▶ **Data shown**
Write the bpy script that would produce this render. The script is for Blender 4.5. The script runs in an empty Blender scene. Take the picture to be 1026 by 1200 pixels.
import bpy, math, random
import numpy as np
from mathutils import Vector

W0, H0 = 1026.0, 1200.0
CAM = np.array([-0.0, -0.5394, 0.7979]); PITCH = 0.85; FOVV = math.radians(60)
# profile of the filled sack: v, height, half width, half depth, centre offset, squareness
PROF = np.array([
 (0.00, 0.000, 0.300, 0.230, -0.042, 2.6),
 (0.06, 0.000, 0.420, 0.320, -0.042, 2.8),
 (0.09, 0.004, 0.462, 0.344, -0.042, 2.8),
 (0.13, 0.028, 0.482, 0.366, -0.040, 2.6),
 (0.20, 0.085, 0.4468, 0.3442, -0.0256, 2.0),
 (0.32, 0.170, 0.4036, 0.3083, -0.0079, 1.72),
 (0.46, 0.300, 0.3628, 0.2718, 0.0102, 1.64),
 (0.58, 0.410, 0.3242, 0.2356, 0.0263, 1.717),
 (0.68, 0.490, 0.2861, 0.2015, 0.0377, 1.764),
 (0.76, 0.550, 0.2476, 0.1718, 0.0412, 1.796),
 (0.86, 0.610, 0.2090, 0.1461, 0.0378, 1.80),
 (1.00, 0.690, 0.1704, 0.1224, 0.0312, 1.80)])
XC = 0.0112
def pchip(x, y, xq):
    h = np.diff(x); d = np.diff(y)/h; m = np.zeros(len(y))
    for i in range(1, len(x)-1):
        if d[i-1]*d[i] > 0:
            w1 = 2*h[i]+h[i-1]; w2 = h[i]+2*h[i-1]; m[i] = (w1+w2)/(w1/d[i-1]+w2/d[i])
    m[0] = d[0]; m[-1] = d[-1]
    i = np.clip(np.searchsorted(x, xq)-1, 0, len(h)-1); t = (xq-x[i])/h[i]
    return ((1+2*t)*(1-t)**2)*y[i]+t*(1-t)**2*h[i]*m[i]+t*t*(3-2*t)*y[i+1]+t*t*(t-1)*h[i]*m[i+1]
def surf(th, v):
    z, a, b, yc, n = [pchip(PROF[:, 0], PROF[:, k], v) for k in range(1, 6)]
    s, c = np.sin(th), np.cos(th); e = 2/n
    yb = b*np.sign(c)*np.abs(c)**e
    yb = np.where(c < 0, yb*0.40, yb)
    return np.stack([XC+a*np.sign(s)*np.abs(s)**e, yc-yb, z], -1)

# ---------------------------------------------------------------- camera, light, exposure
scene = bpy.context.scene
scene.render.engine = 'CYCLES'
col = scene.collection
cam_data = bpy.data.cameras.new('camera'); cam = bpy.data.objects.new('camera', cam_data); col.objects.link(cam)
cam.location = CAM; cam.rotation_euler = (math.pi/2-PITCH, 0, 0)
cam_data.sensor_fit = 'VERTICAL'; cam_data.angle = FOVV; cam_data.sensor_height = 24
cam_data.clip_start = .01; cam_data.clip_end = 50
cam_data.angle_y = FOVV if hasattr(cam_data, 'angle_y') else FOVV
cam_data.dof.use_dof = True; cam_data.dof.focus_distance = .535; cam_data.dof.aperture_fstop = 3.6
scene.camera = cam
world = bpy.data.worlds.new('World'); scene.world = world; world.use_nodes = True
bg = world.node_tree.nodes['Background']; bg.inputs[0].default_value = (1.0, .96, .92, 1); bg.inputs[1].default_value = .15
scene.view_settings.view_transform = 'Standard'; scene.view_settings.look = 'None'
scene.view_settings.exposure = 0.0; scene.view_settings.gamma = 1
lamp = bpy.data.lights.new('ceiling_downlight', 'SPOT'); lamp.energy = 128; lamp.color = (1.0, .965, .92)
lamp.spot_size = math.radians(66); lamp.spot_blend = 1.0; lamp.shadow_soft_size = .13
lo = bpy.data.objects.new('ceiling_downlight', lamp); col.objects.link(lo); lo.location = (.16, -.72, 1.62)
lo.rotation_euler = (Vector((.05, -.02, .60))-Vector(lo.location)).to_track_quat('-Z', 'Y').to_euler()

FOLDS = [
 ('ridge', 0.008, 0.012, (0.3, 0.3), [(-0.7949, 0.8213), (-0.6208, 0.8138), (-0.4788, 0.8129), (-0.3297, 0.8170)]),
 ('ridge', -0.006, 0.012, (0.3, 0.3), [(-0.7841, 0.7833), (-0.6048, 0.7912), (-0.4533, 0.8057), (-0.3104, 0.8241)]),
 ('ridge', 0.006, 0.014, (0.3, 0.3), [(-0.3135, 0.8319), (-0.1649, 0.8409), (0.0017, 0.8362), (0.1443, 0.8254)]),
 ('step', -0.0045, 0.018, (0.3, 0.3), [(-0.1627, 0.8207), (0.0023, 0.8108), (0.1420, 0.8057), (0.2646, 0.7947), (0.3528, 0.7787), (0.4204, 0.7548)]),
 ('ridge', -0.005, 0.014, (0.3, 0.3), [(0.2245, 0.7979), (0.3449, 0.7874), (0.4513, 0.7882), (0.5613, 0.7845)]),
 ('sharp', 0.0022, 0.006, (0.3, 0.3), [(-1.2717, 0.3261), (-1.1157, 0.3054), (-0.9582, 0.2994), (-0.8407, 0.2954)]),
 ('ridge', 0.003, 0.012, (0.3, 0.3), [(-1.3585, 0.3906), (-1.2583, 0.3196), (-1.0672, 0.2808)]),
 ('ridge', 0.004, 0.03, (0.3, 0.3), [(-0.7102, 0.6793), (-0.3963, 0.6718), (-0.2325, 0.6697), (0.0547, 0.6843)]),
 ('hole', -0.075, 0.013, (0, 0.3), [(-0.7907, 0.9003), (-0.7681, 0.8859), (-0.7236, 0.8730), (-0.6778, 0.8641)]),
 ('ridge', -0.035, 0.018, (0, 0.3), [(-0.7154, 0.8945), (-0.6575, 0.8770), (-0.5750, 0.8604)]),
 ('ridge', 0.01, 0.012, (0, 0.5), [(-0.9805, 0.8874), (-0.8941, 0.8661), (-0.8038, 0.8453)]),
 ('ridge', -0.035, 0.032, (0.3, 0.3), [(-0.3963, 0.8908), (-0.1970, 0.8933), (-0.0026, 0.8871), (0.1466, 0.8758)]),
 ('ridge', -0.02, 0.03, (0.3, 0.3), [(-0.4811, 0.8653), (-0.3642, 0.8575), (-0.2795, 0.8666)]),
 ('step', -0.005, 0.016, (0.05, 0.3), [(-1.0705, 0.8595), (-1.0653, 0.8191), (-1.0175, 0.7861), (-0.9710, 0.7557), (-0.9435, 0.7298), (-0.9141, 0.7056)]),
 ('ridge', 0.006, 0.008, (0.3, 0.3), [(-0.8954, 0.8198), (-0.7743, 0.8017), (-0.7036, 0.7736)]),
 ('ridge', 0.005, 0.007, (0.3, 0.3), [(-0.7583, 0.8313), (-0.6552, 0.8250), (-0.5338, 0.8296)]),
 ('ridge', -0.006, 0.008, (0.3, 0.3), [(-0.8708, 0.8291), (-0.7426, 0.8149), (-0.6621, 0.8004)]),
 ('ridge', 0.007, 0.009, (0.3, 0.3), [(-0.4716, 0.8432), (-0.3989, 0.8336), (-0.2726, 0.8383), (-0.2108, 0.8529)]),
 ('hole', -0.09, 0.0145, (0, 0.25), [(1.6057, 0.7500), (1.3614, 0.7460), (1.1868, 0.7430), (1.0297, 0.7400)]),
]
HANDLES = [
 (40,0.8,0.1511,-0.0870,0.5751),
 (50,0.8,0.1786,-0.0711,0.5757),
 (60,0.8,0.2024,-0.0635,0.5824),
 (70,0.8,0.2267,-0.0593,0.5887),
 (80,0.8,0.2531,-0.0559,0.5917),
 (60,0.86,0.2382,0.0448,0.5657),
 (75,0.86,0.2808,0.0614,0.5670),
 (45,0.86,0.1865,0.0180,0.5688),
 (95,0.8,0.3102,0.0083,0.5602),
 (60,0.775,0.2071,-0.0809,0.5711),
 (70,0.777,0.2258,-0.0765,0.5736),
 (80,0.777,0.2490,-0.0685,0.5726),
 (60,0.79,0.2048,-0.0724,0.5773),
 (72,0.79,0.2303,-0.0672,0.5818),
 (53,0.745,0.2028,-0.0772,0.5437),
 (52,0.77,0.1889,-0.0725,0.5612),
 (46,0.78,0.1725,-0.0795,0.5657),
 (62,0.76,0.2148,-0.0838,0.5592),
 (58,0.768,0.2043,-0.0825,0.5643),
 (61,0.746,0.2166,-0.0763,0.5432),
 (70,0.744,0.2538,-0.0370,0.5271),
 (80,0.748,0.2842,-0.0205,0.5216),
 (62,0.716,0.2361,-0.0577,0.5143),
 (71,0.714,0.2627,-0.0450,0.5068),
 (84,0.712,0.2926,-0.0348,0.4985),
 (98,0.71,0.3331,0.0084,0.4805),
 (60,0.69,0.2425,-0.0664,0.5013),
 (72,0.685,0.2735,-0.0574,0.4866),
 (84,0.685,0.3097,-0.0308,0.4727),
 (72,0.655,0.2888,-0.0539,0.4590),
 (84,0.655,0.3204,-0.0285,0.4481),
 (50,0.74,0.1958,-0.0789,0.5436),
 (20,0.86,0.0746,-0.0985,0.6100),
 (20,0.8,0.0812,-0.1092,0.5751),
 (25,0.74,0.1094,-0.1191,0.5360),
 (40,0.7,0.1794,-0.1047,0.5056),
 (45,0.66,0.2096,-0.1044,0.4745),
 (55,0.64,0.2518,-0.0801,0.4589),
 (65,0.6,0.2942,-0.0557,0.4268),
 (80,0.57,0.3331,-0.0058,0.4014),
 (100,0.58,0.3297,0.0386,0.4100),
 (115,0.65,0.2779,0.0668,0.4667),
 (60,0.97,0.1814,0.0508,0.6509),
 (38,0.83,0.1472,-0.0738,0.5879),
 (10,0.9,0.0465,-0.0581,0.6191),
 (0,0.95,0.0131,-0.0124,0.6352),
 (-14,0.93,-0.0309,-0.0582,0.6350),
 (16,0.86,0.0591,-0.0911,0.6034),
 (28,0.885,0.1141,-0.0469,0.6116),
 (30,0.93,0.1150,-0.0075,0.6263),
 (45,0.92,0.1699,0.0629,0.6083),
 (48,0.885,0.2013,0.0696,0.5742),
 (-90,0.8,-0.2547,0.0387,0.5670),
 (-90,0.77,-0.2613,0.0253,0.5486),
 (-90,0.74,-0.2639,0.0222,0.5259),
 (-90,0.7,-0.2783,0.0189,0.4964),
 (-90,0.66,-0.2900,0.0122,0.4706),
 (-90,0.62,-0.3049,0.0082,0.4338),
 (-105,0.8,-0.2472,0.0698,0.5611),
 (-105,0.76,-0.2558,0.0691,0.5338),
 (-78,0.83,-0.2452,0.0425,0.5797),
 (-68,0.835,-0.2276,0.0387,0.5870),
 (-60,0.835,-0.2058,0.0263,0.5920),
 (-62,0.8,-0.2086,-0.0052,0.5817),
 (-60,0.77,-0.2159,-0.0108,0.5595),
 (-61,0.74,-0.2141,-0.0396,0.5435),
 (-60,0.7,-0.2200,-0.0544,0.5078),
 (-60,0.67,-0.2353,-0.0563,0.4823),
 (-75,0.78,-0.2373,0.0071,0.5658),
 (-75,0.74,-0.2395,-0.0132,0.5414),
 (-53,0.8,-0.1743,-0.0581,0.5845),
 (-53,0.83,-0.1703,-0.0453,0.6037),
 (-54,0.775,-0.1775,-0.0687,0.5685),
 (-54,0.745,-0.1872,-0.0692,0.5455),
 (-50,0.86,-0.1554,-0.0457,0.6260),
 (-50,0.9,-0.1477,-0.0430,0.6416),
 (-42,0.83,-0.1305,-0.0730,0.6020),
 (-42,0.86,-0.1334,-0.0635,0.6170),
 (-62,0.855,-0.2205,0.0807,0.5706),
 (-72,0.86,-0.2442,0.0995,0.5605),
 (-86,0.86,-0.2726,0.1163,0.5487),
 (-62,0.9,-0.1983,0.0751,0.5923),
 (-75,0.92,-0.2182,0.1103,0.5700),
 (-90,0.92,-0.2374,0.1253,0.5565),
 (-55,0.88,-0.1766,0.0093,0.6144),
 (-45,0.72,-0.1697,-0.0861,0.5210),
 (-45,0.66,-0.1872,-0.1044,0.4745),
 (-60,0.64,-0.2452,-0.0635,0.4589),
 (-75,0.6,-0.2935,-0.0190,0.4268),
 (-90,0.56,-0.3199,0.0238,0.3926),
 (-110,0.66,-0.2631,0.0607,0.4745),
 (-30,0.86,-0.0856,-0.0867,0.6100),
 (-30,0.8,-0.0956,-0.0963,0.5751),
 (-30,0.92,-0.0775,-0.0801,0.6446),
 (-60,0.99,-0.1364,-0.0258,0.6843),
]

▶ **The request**
Which lines above hold the word "scene"? Copy each of them.

▶ **Solution for this task**
Write the bpy script that would produce this render. The script is for Blender 4.5. The script runs in an empty Blender scene. Take the picture to be 1026 by 1200 pixels.
scene = bpy.context.scene
scene.render.engine = 'CYCLES'
col = scene.collection
scene.camera = cam
world = bpy.data.worlds.new('World'); scene.world = world; world.use_nodes = True
scene.view_settings.view_transform = 'Standard'; scene.view_settings.look = 'None'
scene.view_settings.exposure = 0.0; scene.view_settings.gamma = 1